Spécialisée dans les remontées mécaniques, la société s'est vue attribuée depuis 1999 pour une durée de 25 ans, l'exploitation des domaines skiables de Pléney et de Nyon pour le compte de Morzine, grâce à une délégation de services publics.

Ce mélange des fonctions n'est semble-t-il pas au goût de la Chambre, qui note :

"Le maire siège à son conseil d'administration (de la SA, NDLR) à titre personnel, et donc a priori pour y défendre des intérêts individuels, la commune ne pouvant être ni représentée dans une société anonyme, ni actionnaire."

Conflit d'intérêts

De ce constat, les magistrats dénoncent une situation de "conflits d'intérêts concernant le maire".

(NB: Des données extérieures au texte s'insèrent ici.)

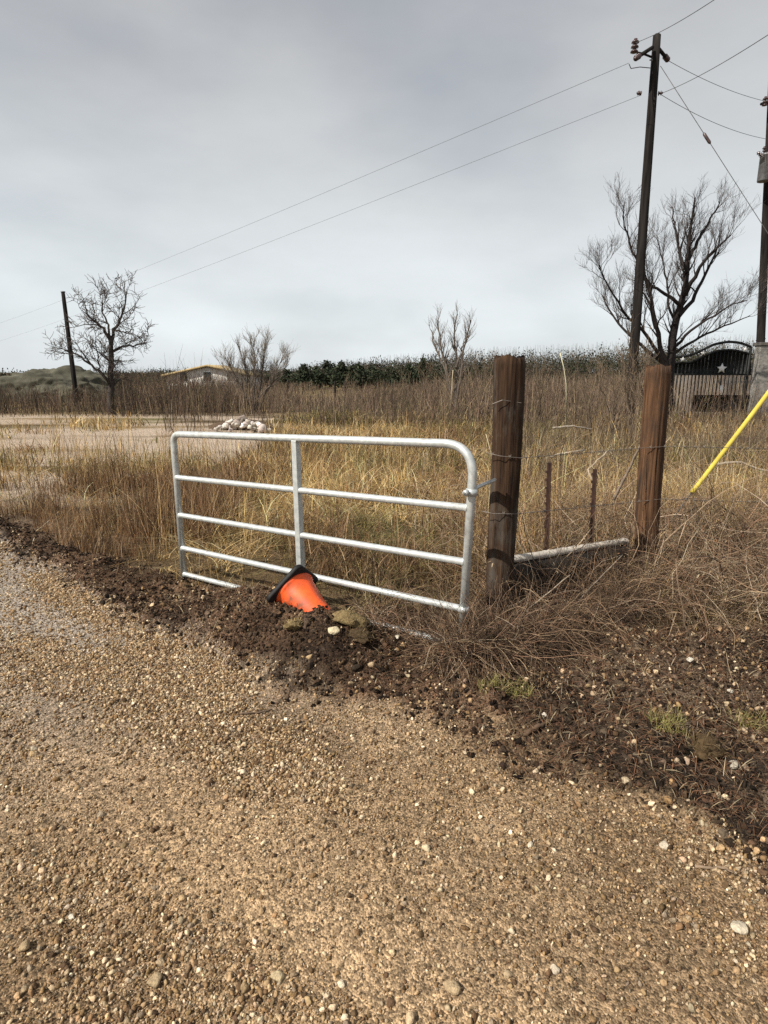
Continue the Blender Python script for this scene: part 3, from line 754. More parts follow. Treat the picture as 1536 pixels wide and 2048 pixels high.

Si la situation du maire - actionnaire de son entreprise, à laquelle il confie des contrats municipaux de la commune qu'il dirige - peut apparaître a minima maladroite, la chambre dénonce dans un deuxième temps le caractère "intéressé du maire". En d'autres termes, il aurait joué de ses positions de décideur public pour assurer ce contrat à son entreprise :

"Il ressort par ailleurs des délibérations du conseil municipal que le maire actuel est intervenu de manière déterminante dans les négociations qui ont eu lieu entre la commune et la SA Téléphérique du Pléney.

Il signe par ailleurs les actes d'acquisition ou de cession entre la commune et la société. Enfin, il négocie et signe, pour le compte de la commune, les avenants aux contrats de DSP avec ladite société, les conventions de financements, ou les protocoles de cession de créances."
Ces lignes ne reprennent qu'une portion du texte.